Friday 13 August 2010

All I Want Is A Room Somewhere....

Now most will assume that house hunting in London makes no particular demands upon one’s attire. Wrong. Here’s why. Firstly, the mere fact that you look good might well be your saving grace when it seems there is no hope left in the world. You see, the emotions surrounding a day of property searching in the big city can be summed up in a simple schedule. Early morning - excitedly clutching Starbucks buys and eager as a puppy to snap up your dream city pad. Late morning - slightly knocked, Starbucks cups empty and anti-bac gelling your hands in case you caught anything from those grotty ex-local authority abodes.

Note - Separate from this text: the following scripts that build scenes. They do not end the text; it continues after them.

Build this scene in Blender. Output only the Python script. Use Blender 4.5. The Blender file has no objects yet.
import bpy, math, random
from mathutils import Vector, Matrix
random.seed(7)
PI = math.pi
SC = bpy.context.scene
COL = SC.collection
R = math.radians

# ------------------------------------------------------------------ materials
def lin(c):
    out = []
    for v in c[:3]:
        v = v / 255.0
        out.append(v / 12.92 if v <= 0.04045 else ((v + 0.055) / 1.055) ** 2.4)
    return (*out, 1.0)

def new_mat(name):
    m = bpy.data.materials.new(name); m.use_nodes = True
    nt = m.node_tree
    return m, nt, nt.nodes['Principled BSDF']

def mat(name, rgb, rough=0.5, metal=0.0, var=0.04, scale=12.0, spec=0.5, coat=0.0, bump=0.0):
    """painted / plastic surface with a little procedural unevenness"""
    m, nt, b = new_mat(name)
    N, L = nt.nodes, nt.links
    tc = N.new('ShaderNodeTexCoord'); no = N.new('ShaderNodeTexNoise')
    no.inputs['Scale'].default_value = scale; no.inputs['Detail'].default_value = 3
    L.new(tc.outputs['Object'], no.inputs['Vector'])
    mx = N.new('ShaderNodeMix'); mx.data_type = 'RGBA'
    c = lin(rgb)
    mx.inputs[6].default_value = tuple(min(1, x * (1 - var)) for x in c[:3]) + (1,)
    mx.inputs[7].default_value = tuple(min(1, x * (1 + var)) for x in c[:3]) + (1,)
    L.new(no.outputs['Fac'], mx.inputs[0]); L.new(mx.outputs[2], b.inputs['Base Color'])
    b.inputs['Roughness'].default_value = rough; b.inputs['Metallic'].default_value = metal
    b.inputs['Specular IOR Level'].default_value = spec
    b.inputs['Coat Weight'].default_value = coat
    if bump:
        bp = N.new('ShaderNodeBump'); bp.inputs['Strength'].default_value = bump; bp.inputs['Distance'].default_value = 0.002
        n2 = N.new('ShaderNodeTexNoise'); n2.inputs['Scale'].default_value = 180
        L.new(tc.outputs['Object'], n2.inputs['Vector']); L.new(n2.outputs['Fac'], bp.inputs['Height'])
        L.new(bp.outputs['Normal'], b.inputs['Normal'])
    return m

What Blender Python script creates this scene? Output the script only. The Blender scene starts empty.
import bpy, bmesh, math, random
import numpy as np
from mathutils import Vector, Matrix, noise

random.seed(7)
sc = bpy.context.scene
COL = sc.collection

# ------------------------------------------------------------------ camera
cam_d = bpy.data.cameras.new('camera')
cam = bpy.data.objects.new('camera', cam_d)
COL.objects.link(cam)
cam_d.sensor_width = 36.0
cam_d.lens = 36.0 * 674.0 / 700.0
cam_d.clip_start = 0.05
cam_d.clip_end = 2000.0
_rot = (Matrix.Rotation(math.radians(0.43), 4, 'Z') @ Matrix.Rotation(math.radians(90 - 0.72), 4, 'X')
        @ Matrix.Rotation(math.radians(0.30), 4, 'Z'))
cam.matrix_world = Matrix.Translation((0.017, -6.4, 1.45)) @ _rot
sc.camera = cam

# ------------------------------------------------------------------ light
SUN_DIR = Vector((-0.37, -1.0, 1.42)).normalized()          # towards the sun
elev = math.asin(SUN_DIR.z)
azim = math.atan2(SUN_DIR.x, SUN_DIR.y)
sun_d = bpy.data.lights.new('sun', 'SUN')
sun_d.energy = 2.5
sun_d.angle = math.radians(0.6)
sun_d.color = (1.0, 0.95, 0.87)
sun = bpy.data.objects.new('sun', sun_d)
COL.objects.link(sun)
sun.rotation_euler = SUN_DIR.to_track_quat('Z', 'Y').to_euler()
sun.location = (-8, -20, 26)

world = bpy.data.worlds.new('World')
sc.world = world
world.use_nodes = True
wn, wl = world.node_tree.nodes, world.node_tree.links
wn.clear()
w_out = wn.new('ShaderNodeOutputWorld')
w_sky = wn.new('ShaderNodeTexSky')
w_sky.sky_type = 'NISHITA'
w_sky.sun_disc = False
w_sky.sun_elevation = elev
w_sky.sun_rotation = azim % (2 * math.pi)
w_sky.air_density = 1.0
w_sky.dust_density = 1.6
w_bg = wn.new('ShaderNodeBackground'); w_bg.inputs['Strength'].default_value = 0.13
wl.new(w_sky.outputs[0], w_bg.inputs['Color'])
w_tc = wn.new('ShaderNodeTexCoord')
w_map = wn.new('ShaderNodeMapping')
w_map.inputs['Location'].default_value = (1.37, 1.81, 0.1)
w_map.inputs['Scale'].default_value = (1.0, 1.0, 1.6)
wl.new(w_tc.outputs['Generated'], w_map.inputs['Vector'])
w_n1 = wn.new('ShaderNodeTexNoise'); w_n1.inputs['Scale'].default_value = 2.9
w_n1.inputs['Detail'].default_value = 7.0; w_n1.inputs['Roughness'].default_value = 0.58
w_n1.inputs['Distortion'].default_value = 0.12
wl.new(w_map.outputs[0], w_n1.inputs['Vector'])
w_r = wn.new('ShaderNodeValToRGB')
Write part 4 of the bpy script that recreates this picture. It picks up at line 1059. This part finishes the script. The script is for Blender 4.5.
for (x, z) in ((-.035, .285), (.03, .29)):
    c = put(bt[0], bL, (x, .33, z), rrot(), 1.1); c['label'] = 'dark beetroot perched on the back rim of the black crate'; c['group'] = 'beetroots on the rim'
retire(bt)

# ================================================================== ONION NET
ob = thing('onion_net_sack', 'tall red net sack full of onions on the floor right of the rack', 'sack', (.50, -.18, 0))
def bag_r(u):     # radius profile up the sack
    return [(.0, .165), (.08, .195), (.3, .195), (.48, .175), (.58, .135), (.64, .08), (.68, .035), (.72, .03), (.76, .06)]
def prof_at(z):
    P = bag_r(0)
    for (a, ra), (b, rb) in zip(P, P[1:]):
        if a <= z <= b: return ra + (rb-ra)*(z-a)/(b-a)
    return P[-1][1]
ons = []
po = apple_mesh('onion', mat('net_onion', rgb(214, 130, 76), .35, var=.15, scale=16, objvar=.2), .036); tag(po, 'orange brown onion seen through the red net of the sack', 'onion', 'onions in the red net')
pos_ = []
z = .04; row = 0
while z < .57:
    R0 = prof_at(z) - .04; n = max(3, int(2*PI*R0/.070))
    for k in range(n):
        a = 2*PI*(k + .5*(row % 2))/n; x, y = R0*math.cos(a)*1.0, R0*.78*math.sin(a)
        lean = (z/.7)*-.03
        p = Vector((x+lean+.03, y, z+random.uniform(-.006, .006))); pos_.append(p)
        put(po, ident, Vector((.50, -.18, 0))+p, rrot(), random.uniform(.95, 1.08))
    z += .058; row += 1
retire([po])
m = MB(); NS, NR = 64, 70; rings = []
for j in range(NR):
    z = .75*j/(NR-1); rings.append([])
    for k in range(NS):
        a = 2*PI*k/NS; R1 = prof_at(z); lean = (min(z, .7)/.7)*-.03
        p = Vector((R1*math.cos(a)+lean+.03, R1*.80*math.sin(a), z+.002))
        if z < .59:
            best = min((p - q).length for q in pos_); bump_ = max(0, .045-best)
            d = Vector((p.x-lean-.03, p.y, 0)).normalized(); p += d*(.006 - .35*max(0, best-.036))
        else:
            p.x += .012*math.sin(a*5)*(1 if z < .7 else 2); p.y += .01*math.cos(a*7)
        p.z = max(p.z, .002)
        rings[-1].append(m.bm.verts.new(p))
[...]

Lunchtime - sitting down for sustenance, attempting to buoy one another with ‘it can only get better’ type reassurances. Early afternoon - reality hits. There is zilch on the market. The shiny future home does not exist and all estate agents are greasy dream-killers. Evening - why move to London at all?! A commute of two hours is nothing right?! Oh yes. Believe it. Rent shopping in London, not the most glamorous of days.

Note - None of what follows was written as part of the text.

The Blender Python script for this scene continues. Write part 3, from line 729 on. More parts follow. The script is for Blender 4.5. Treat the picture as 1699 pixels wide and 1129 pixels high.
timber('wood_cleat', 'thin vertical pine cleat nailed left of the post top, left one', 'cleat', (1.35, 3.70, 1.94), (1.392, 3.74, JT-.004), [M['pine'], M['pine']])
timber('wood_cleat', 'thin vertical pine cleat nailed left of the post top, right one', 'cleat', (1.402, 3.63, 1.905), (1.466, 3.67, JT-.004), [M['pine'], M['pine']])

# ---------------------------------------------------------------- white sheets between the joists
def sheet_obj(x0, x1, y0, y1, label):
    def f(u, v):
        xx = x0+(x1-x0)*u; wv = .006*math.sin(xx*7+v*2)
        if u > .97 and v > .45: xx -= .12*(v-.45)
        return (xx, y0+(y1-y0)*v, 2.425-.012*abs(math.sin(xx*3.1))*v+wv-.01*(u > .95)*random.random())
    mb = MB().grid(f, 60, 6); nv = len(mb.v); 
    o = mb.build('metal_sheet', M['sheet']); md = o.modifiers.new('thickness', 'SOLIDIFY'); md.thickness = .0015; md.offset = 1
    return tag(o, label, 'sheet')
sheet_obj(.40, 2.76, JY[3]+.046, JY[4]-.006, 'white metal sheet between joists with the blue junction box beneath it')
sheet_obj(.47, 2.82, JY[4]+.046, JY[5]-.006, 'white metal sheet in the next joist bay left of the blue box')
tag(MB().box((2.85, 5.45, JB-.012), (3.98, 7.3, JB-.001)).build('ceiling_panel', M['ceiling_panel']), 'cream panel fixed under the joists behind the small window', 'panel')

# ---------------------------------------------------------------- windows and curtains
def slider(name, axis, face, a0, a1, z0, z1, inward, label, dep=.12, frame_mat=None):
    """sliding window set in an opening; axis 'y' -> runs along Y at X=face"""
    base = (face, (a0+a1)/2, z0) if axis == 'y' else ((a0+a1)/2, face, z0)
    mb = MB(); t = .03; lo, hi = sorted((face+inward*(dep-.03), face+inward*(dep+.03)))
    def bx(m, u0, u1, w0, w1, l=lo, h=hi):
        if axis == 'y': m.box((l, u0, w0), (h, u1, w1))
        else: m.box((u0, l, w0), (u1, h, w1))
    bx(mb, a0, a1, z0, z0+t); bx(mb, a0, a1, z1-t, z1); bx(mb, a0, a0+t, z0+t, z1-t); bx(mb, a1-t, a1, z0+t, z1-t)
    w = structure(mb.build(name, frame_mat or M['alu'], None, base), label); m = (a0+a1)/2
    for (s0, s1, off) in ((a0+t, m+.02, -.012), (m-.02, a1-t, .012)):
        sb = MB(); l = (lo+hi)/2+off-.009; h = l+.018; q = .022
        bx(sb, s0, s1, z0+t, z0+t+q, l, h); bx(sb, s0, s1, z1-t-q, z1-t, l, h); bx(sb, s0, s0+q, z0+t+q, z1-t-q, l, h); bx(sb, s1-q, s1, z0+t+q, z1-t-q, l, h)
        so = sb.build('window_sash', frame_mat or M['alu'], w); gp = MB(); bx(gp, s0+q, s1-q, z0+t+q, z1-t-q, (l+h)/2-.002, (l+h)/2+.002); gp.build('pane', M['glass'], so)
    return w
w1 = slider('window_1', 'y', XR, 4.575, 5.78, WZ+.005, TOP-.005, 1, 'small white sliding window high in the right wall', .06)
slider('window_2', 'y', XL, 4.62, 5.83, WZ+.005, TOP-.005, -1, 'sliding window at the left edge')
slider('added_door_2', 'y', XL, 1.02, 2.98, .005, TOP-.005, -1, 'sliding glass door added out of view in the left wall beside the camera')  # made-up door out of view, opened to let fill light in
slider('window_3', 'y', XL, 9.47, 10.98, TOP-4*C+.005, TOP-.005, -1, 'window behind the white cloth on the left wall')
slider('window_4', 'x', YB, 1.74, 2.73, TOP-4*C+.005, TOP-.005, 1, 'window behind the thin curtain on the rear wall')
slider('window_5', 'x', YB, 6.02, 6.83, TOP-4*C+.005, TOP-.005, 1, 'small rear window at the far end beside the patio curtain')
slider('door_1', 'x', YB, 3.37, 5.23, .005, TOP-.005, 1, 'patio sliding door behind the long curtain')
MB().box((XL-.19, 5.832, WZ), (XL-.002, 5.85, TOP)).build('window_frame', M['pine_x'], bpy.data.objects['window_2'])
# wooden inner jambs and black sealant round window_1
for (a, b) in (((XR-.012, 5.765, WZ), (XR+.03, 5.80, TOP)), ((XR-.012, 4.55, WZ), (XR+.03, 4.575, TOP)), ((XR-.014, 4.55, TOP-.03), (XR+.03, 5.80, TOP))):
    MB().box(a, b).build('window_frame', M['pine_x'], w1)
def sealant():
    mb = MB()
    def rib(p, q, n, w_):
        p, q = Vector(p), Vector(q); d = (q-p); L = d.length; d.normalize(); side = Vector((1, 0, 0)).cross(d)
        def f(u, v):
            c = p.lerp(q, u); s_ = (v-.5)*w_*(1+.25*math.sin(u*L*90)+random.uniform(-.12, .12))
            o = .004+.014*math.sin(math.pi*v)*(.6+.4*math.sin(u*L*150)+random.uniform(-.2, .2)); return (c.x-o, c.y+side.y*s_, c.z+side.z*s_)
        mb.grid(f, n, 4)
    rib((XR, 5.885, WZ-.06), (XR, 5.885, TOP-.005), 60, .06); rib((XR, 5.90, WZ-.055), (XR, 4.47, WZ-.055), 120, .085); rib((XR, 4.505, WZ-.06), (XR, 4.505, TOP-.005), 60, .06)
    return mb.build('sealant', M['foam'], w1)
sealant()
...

But there are things that can be done to improve the matter. Dress appropriately. Fashion yourself as you would fashion your ideal property. Now I don’t mean arriving with a lampshade on your head and a curtain sash round your waist. If you want a sophisticated maisonette, dress to match. One ‘London-lad’ estate agent summed up the scenario surprisingly succinctly. As my friends and I sat the other side of his desk he reclined back cockily and said ‘Look ladies, I appreciate what you’re after’. (This is after we flatly refused to see any more Shameless-esque blocks). ‘You’re blatantly Mulberry bag girls, so I ‘aint gonna whack out any Topshop knock-offs’. (Actually his first analogy was between Kappa and an apparently up-market Addidas brand, but at our bemused faces he quickly adapted).


Your best bag is an necessity. Secondly, flats are a must. Traipsing around London, on and off the tube is frankly exhausting enough without having to factor in blistered toes and rubbed heels. And needless to say, never be without your makeup. The odd weeping session and pulling out of hair will make a coffee-shop loo revamp essential. If you sign on the dotted line at the end of the first day of viewing, congrats on the miracle. Most will have to endure at least another day’s distress, and will possibly be on the verge of summoning Kirsty and Phil to arms after the third. The property market’s an unkind place, but it can be sweetened a little with sugary snacks, a power bag and a good dose of spoilt-brat stubbornness. Keira, Sienna and Alexa made it through and so will we. Bonne chance mes cheries! See you in the city.